+++ Supplied records +++
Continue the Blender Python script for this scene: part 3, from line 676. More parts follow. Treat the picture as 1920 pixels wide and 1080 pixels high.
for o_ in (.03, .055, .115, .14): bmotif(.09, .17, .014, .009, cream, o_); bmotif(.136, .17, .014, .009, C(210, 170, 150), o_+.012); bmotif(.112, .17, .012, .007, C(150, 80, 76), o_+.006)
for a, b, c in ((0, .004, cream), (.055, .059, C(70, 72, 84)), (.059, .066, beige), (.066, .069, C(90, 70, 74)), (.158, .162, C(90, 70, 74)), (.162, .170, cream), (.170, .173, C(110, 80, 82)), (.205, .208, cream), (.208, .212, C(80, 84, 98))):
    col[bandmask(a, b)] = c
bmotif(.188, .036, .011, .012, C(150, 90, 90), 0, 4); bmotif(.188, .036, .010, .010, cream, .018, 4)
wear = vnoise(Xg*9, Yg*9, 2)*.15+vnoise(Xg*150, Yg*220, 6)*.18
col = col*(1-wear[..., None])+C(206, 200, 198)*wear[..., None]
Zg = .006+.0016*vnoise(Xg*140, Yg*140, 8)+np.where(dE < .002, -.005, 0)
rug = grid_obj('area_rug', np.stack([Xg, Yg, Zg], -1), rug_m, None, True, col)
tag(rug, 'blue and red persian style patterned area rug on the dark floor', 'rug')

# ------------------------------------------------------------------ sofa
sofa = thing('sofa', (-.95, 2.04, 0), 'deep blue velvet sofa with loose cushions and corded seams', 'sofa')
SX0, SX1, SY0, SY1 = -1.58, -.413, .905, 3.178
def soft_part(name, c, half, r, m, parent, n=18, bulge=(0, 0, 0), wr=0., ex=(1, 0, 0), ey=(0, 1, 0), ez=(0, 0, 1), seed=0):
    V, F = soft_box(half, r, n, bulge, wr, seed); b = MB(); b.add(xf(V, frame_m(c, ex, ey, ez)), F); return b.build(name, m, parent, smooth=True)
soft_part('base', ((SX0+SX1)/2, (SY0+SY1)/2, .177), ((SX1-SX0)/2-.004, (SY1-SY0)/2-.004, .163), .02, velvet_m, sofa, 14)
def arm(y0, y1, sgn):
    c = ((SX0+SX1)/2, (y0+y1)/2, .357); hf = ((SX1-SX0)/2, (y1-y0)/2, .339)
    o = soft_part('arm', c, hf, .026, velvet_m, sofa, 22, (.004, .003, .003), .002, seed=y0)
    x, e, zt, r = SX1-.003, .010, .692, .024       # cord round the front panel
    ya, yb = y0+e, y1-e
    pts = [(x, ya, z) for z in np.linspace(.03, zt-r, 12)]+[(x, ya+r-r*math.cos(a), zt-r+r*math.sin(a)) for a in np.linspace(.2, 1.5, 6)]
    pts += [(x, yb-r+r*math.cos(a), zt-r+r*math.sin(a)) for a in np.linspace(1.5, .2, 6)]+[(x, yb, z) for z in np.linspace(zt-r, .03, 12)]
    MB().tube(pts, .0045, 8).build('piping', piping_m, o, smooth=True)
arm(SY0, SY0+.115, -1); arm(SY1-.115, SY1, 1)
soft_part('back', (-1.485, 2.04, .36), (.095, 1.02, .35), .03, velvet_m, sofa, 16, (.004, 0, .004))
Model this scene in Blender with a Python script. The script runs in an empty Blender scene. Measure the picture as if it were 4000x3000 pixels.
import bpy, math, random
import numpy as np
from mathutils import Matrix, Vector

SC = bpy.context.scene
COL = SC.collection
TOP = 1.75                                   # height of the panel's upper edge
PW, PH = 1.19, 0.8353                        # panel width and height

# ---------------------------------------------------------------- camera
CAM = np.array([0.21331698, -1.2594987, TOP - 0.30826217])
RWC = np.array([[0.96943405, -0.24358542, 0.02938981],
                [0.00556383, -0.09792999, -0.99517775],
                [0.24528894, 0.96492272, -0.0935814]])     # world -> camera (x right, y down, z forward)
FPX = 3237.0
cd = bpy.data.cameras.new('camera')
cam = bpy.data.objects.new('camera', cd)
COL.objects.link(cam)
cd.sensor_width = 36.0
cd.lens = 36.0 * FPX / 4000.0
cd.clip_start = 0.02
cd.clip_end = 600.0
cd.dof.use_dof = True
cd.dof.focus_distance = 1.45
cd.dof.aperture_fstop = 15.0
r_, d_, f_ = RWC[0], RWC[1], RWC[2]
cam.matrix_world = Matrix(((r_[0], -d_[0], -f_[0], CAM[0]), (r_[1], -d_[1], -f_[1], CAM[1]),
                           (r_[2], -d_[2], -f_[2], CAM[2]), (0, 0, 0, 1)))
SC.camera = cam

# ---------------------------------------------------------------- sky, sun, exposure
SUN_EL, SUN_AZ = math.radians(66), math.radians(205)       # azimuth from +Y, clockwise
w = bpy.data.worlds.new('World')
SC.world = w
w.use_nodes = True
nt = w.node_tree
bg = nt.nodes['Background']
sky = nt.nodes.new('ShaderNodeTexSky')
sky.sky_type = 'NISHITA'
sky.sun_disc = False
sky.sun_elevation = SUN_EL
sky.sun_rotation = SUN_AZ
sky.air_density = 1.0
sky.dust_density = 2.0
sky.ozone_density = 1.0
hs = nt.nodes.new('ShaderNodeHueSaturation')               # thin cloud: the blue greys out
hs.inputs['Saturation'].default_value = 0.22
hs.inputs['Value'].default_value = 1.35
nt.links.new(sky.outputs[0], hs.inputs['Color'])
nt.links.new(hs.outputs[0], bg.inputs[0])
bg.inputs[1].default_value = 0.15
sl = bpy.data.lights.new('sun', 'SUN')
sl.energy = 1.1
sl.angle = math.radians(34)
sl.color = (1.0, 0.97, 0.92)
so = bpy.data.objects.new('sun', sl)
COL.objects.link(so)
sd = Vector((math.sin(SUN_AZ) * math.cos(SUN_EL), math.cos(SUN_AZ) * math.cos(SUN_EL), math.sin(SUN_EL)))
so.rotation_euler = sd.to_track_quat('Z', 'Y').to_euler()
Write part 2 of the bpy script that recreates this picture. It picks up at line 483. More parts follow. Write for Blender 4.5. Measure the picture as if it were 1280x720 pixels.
+++
Exercise details >> Your task is to quote exactly the lines beginning with the one that contains "Model this scene" and ending with the one that contains "from mathutils import Matrix, Vector", with nothing left out or added.

Expected answer >>
Model this scene in Blender with a Python script. The script runs in an empty Blender scene. Measure the picture as if it were 4000x3000 pixels.
import bpy, math, random
import numpy as np
from mathutils import Matrix, Vector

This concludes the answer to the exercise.